Students have always appreciated honesty and transparency in a world that doesn’t offer them much of that. It allows them to properly discern and adequately respond to the situation they face.

My advice to school leavers would be to not be afraid of going against popular opinion, especially when it is contrary to the Gospel of Jesus Christ.

Jesus is the only one that will reveal your true self to yourself amidst confusion, so don’t ever leave Jesus.

If times are tough, ask his mother for some help to stay close to him.

That involves engaging in prayer each day and taking time out of a busy schedule to meditate—read the Scriptures to be inspired by the word of God and don’t stop!

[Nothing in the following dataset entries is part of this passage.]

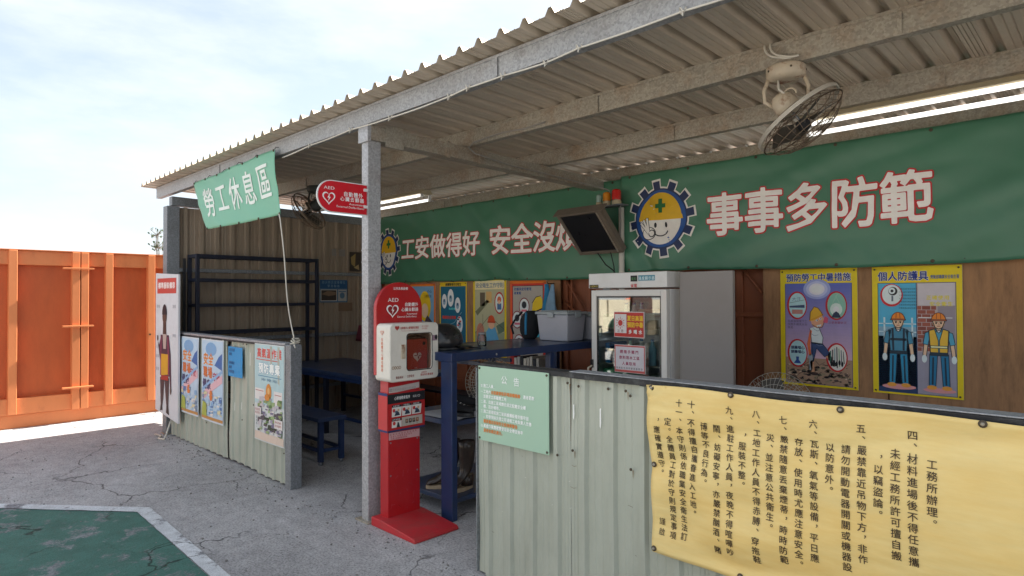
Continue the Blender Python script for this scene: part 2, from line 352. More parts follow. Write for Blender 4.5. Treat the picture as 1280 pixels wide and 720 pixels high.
# ------------------------------------------------------------------ ground
def ground_mat(name, col, painted=None):
    m = bpy.data.materials.new(name); m.use_nodes = True; nt = m.node_tree; L = nt.links.new; b = nt.nodes['Principled BSDF']
    tc = N(nt, 'ShaderNodeTexCoord')
    def noise_(sc, det=8, ro=.6, vec=None):
        n = N(nt, 'ShaderNodeTexNoise'); n.inputs['Scale'].default_value = sc; n.inputs['Detail'].default_value = det; n.inputs['Roughness'].default_value = ro
        L(vec or tc.outputs['Object'], n.inputs['Vector']); return n
    def rng(src, a, b_, c=0., d=1.):
        n = N(nt, 'ShaderNodeMapRange'); n.inputs[1].default_value = a; n.inputs[2].default_value = b_; n.inputs[3].default_value = c; n.inputs[4].default_value = d; L(src, n.inputs[0]); return n.outputs[0]
    def mul(a, c):
        n = N(nt, 'ShaderNodeMixRGB', blend_type='MULTIPLY'); n.inputs[0].default_value = 1; L(a, n.inputs[1]); L(c, n.inputs[2]); return n.outputs[0]
    base = N(nt, 'ShaderNodeRGB'); base.outputs[0].default_value = (*col, 1); c = base.outputs[0]
    c = mul(c, rng(noise_(.7).outputs[0], .3, .7, .74, 1.2)); c = mul(c, rng(noise_(9, 10, .75).outputs[0], .3, .7, 0.72, 1.18)); c = mul(c, rng(noise_(70, 4, .8).outputs[0], .36, .56, .5, 1.14))
    # pitted dark grit
    vo = N(nt, 'ShaderNodeTexVoronoi'); vo.inputs['Scale'].default_value = 34; L(tc.outputs['Object'], vo.inputs['Vector'])
    pit = rng(vo.outputs['Distance'], .10, .30, .38, 1.); gate = rng(noise_(1.6).outputs[0], .40, .58)
    pm = N(nt, 'ShaderNodeMixRGB'); pm.inputs[1].default_value = (1, 1, 1, 1); L(gate, pm.inputs[0]); L(pit, pm.inputs[2]); c = mul(c, pm.outputs[0])
    # cracks
    ds = noise_(2.2, 4, .55); vm = N(nt, 'ShaderNodeVectorMath', operation='SCALE'); vm.inputs['Scale'].default_value = .55; L(ds.outputs['Color'], vm.inputs[0])
    va = N(nt, 'ShaderNodeVectorMath', operation='ADD'); L(tc.outputs['Object'], va.inputs[0]); L(vm.outputs[0], va.inputs[1])
    v2 = N(nt, 'ShaderNodeTexVoronoi', feature='DISTANCE_TO_EDGE'); v2.inputs['Scale'].default_value = .95; L(va.outputs[0], v2.inputs['Vector'])
    ck = rng(v2.outputs['Distance'], .0015, .010, .2, 1.); g2 = rng(noise_(1.1, 3).outputs[0], .42, .53)
    cm_ = N(nt, 'ShaderNodeMixRGB'); cm_.inputs[1].default_value = (1, 1, 1, 1); L(g2, cm_.inputs[0]); L(ck, cm_.inputs[2]); c = mul(c, cm_.outputs[0])
    if painted:
        pn = rng(noise_(3.5, 10, .78).outputs[0], .40, .47, .0, 1.)
        mxp = N(nt, 'ShaderNodeMixRGB'); L(pn, mxp.inputs[0]); L(c, mxp.inputs[1])
        p2 = N(nt, 'ShaderNodeRGB'); p2.outputs[0].default_value = (*painted, 1)
        L(mul(mul(mul(p2.outputs[0], rng(noise_(6, 8).outputs[0], .3, .7, .8, 1.15)), cm_.outputs[0]), rng(noise_(150, 3, .6).outputs[0], .32, .6, .7, 1.1)), mxp.inputs[2]); c = mxp.outputs[0]
    L(c, b.inputs['Base Color']); b.inputs['Roughness'].default_value = .75; b.inputs['Specular IOR Level'].default_value = .35
    bp = N(nt, 'ShaderNodeBump'); bp.inputs['Strength'].default_value = .45; bp.inputs['Distance'].default_value = .006
    ad = N(nt, 'ShaderNodeMath', operation='ADD'); L(noise_(110, 5, .7).outputs[0], ad.inputs[0]); L(cm_.outputs[0], ad.inputs[1]); L(ad.outputs[0], bp.inputs['Height']); L(bp.outputs[0], b.inputs['Normal'])
    return m
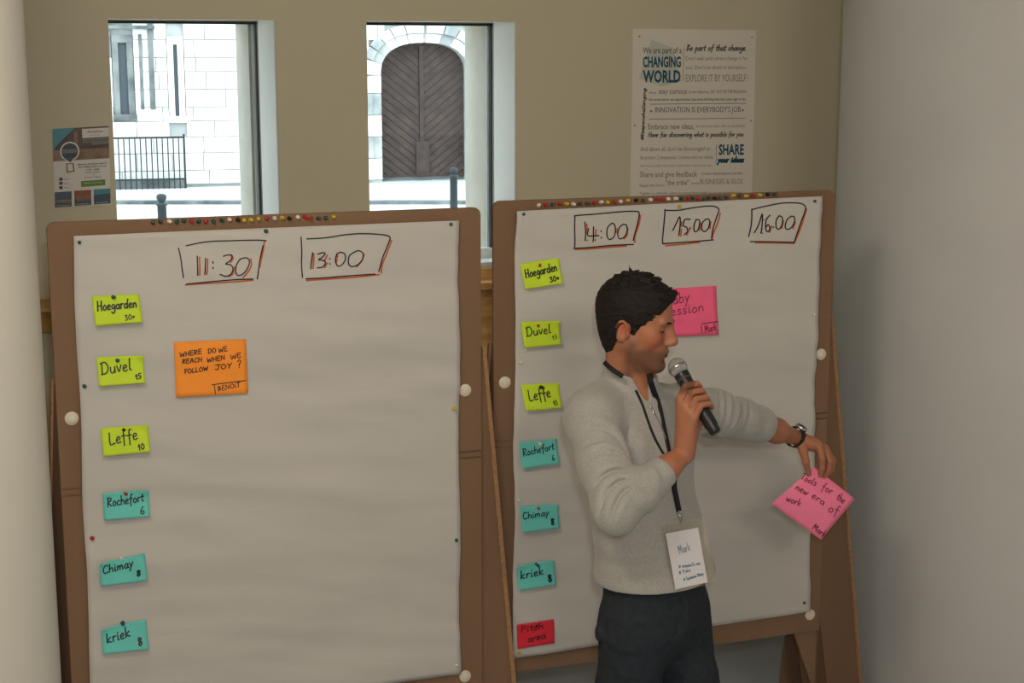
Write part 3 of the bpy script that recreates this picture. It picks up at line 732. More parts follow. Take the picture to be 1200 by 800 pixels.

If university is on the horizon, seek out the Catholic chaplaincy and stay close to like-minded, fun and interesting people. They will be able to help you along the journey.


Fr Roberto Keryakos, chaplain with Fr Ben Gandy at Mary MacKillop Catholic College, Wakeley

Keep the faith. Leaving the relatively-safe school bubble means you’ll be out in the “real world.”

The temptation will be to blend in with the secular and anti-religious culture. Don’t! We need to be brave, take in the good from the culture, but reject the bad.

Keep light-hearted—too many people take themselves too seriously.

Now, taking life seriously and taking pride in your gifts and skills is a very good thing as long as you’re able to still have a laugh, let your hair down, take constructive criticism, and realise that in the end God is in charge.

Keep going heavenward—there’s a battle raging for all our souls.

The devil tries to take us away from God, towards him, to eternal death. Never forget this spiritual battle, and never give the devil an opening into

your life.

Love God, keep his commandments, and be a saint!


Archbishop Anthony Fisher OP kisses the newly anointed priestly hands of Fr Anderson Rodas. Photo: Alphonsus Fok

Fr Anderson Rodas, chaplain at De La Salle Catholic College, Caringbah

You are not the sum of your weaknesses and your mistakes, on the contrary, you are the sum of the love and support of a father and a mother, always remember that.

Today we live in a world destroyed by hatred and violence, by terrorism and fanaticism, but also by the belligerent arrogance of those who believe they are the masters of the world, in a world that seems increasingly subject to the evil one.

As you go out into the world go out carry with your own lives dreams and hopes.

My invitation and desire to you all is that you may bring hope and joy first to your families and then those around you.

At times we don’t need to do much, only a little act of kindness at home or in the street can change someone’s life and bring a little hope for their day, and this will also have its reward in Heaven.

The people are deprived many times of their smiles for the struggles they go through lets us be instruments to bring smiles to so many you will encounter.


William Chow. Photo: Alphonsus Fok
William Chow. Photo: Alphonsus Fok

Fr William Chow, chaplain at La Salle Catholic College, Bankstown

To the class of 2023, congratulations! You have all made it! All of you have received a first-class education, by world standards.

Your religious education is just as important as your academic education. Why? Because at the end of the day God is more important than any job or any material wealth than you could ever amass.

Things will rapidly change for you in the coming decade. You must continue to have a solid spiritual foundation in order to meet the challenges that change inevitably brings.

Remember, when moving forward to make your decisions and relationships based on the love of Jesus.

Having the love of Jesus as your centre will help in all the challenging and happy moments in your lives.